23.05.2022 - 11:08 | Son Güncellenme:
Efnan Atmaca x efnan.atmaca@milliyet.com.tr
Alain Corbin, “Sessizliğin Tarihi” adlı kitabında sessizliğin bir anlamda tanrıların müziğini işitebilmenin koşulu olduğunu yazar. Antik kentler, üzerlerine sinen sessizlikle bu müziği en güzel yansıtan yerlerdir. Ünlü fotoğrafçı Axel Hütte de fotoğraflarında müziği duyabileceğiniz bir sanatçı. Borusan Contemporary’nin sağlık tedbirleri nedeniyle bir süredir kapalı olan Borusan Perili Köşk’te açtığı “Chronostasis” adlı sergi bu üçünü bir araya getiriyor ve Hütte’nin objektifinden sanatseverleri Anadolu’nun antik kentlerinin zengin tarihini yeniden keşfetmeye çağırıyor.
Bir diyalog çağrısı
28 Ağustos’a kadar ziyaret edilebilecek sergi için Hütte, 2017 ve 2018 yıllarında Türkiye ziyaretleri gerçekleştiriyor ve Efes, Milet, Perge, Sagalassos, Hierapolis ile Afrodisias’ın da aralarında bulunduğu 14 antik kenti kapsayan rotada bir dizi çekimler yapıyor.
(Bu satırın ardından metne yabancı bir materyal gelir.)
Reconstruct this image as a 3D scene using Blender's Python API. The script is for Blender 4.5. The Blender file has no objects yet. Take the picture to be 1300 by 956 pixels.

Projeye sanatçının inisiyatifiyle Didim ile Milet gibi farklı yerleşimler de dâhil oluyor ve söz konusu proje Ege ve Akdeniz coğrafyasındaki antik kentlerin yorumlanıp belgelendiği görkemli bir “Asya Minör antik kentleri” projesine dönüşüyor. Sergiye bir kitabın da eşlik ettiği projede yer alan fotoğraflar aslında bir diyalog çağrısı. Dünün bilgeliğini bugüne taşıyan birer köprü. Çünkü Hütte antik dünyayı zamansız bir bakışla bugüne getiriyor. Sanatçı, fotoğraflamayı seçtiği âna odaklanarak, bakışı donduruyor ve izleyeni, düş gücünü harekete geçirmeye davet ediyor. Bu davetle antik yerleşimleri ölümsüzleştirmeyi amaçlıyor Hütte ve izleyiciyi zaman ve mekân algılarından azade kılarak büyüleyici güzellikteki imgelerle baş başa bırakıyor. Antik kentlere ait alışılagelmiş fotoğrafların donukluğunun aksine onlara yaşanmışlık katmaya çalışıyor Hütte. Kullandığı tekniklerle üzerlerindeki tozu siliyor. Tüm mekânları tarihin gölgesinden çıkarıp günümüze ulaştırarak görsel bir canlılığa kavuşturuyor. Fotoğraflarında mutlaka bir sonrakine göndermede bulunan Hütte, bu sergide de imgeler arasında bağlar kurarak antik şehirlerin taşıdığı müziği fotoğraflarına yansıtıp bir bütün oluşturuyor. Serginin adı “Chronostasis”i küratörü Hans Irrek açıklıyor: “Chronostasis bir çeşit anlık yanılsamadır ve bu esnada yeni bir uyaranın beyinde yarattığı ilk zlenim süresi, olduğundan uzunmuş gibi görünür. Bu sergi de zamanla ilgili algı dönüşümlerinden yola çıkarak hazırlandı. Hütte’nin anlayışına göre fotoğraf, bir yanda bakışın dondurulduğu, sükûnete kavuştuğu bir anı yansıtırken öte yanda izleyenin düş gücünü harekete geçiren bir kıvılcımdır. Hütte için fotoğraf, anın özü anlamına gelir.” Axel Hütte ise Borusan Contemporary’nin siparişi üzerine hazırladığı proje için “Bir fotoğraf projesi, gerçekliği imgelerin şiirsel görünüşlerine dönüştürmek için yeni bir yol bulmak dışında özel bir amaç taşımayan bir yaklaşımla başlar. Manzaranın zamansız olduğunu düşünmek yanlıştır. Yalnızca çeşitli estetik stratejilerle zamansızlık illüzyonu yaratılabilir. Fotoğraflarımda insanlara yer vermekten kaçınırım ve bunun yanında görüş alanının kesilmiş olması da oluşturduğum görüntünün kurgulandığına işaret eder” diyor.